- TASK INSTRUCTIONS:
Leaving the pictures aside, transcribe every line below exactly.

- SUPPLIED DATA:
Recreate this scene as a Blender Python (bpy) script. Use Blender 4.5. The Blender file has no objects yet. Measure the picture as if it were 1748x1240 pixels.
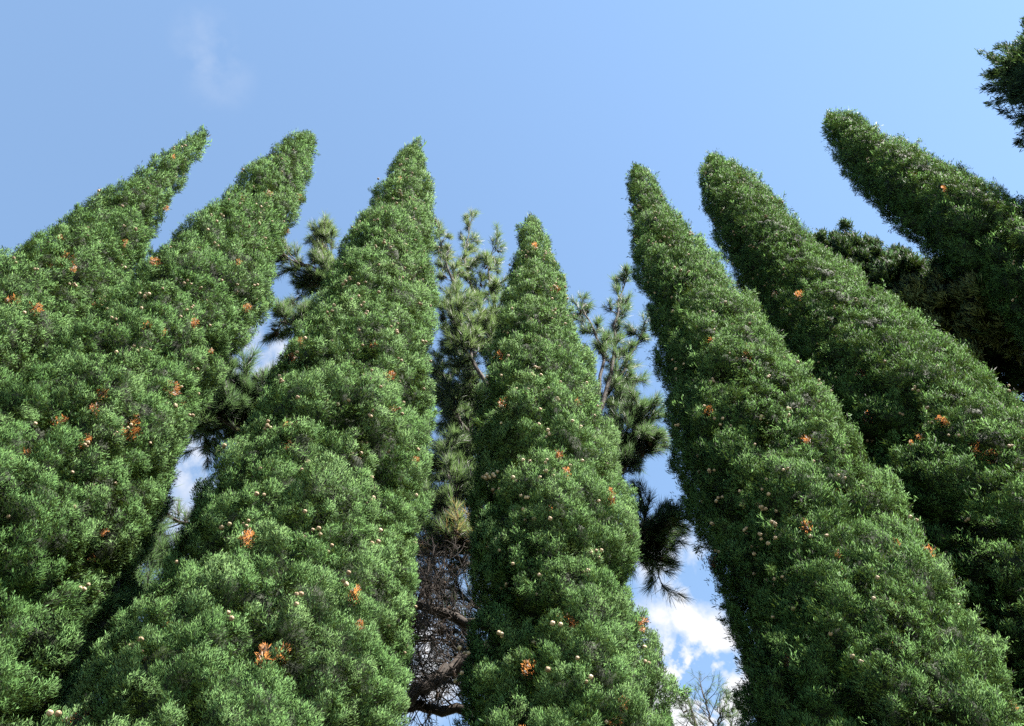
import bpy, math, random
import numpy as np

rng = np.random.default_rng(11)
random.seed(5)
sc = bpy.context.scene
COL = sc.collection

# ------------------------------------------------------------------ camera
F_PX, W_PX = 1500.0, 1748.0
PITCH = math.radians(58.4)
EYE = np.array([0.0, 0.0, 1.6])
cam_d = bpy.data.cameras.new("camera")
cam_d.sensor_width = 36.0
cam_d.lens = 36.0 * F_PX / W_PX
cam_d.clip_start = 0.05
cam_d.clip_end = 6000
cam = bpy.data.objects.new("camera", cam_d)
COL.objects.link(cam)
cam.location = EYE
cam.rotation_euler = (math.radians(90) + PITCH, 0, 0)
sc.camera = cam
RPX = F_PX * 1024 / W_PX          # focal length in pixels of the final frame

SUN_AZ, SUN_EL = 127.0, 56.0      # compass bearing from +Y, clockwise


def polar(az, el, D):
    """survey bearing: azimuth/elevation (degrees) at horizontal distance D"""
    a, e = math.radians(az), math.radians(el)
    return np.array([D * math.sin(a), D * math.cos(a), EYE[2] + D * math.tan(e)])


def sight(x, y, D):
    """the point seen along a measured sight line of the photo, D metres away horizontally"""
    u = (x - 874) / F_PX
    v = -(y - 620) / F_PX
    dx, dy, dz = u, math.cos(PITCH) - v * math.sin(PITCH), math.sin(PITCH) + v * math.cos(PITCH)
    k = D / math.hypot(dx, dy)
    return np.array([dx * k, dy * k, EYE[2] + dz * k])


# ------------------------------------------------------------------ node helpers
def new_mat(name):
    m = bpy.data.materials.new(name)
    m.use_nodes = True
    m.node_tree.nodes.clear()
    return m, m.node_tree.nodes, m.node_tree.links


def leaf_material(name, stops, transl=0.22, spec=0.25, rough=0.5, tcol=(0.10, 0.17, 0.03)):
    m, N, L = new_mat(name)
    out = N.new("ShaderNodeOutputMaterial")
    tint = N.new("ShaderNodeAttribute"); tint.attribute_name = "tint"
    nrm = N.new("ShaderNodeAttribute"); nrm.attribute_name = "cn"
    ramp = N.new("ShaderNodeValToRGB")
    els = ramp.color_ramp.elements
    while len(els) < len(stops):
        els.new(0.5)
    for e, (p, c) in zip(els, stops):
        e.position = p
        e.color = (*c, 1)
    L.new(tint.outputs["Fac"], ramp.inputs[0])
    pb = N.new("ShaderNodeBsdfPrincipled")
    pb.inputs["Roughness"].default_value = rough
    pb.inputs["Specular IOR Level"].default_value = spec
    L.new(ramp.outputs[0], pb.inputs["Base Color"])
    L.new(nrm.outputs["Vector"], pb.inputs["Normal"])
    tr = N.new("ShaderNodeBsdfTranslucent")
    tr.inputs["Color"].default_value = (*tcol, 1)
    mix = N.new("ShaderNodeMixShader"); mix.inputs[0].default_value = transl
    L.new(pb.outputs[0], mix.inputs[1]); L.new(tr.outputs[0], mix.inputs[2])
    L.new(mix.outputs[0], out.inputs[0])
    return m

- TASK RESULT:
Recreate this scene as a Blender Python (bpy) script. Use Blender 4.5. The Blender file has no objects yet. Measure the picture as if it were 1748x1240 pixels.
import bpy, math, random
import numpy as np

rng = np.random.default_rng(11)
random.seed(5)
sc = bpy.context.scene
COL = sc.collection

# ------------------------------------------------------------------ camera
F_PX, W_PX = 1500.0, 1748.0
PITCH = math.radians(58.4)
EYE = np.array([0.0, 0.0, 1.6])
cam_d = bpy.data.cameras.new("camera")
cam_d.sensor_width = 36.0
cam_d.lens = 36.0 * F_PX / W_PX
cam_d.clip_start = 0.05
cam_d.clip_end = 6000
cam = bpy.data.objects.new("camera", cam_d)
COL.objects.link(cam)
cam.location = EYE
cam.rotation_euler = (math.radians(90) + PITCH, 0, 0)
sc.camera = cam
RPX = F_PX * 1024 / W_PX          # focal length in pixels of the final frame

SUN_AZ, SUN_EL = 127.0, 56.0      # compass bearing from +Y, clockwise


def polar(az, el, D):
    """survey bearing: azimuth/elevation (degrees) at horizontal distance D"""
    a, e = math.radians(az), math.radians(el)
    return np.array([D * math.sin(a), D * math.cos(a), EYE[2] + D * math.tan(e)])


def sight(x, y, D):
    """the point seen along a measured sight line of the photo, D metres away horizontally"""
    u = (x - 874) / F_PX
    v = -(y - 620) / F_PX
    dx, dy, dz = u, math.cos(PITCH) - v * math.sin(PITCH), math.sin(PITCH) + v * math.cos(PITCH)
    k = D / math.hypot(dx, dy)
    return np.array([dx * k, dy * k, EYE[2] + dz * k])


# ------------------------------------------------------------------ node helpers
def new_mat(name):
    m = bpy.data.materials.new(name)
    m.use_nodes = True
    m.node_tree.nodes.clear()
    return m, m.node_tree.nodes, m.node_tree.links


def leaf_material(name, stops, transl=0.22, spec=0.25, rough=0.5, tcol=(0.10, 0.17, 0.03)):
    m, N, L = new_mat(name)
    out = N.new("ShaderNodeOutputMaterial")
    tint = N.new("ShaderNodeAttribute"); tint.attribute_name = "tint"
    nrm = N.new("ShaderNodeAttribute"); nrm.attribute_name = "cn"
    ramp = N.new("ShaderNodeValToRGB")
    els = ramp.color_ramp.elements
    while len(els) < len(stops):
        els.new(0.5)
    for e, (p, c) in zip(els, stops):
        e.position = p
        e.color = (*c, 1)
    L.new(tint.outputs["Fac"], ramp.inputs[0])
    pb = N.new("ShaderNodeBsdfPrincipled")
    pb.inputs["Roughness"].default_value = rough
    pb.inputs["Specular IOR Level"].default_value = spec
    L.new(ramp.outputs[0], pb.inputs["Base Color"])
    L.new(nrm.outputs["Vector"], pb.inputs["Normal"])
    tr = N.new("ShaderNodeBsdfTranslucent")
    tr.inputs["Color"].default_value = (*tcol, 1)
    mix = N.new("ShaderNodeMixShader"); mix.inputs[0].default_value = transl
    L.new(pb.outputs[0], mix.inputs[1]); L.new(tr.outputs[0], mix.inputs[2])
    L.new(mix.outputs[0], out.inputs[0])
    return m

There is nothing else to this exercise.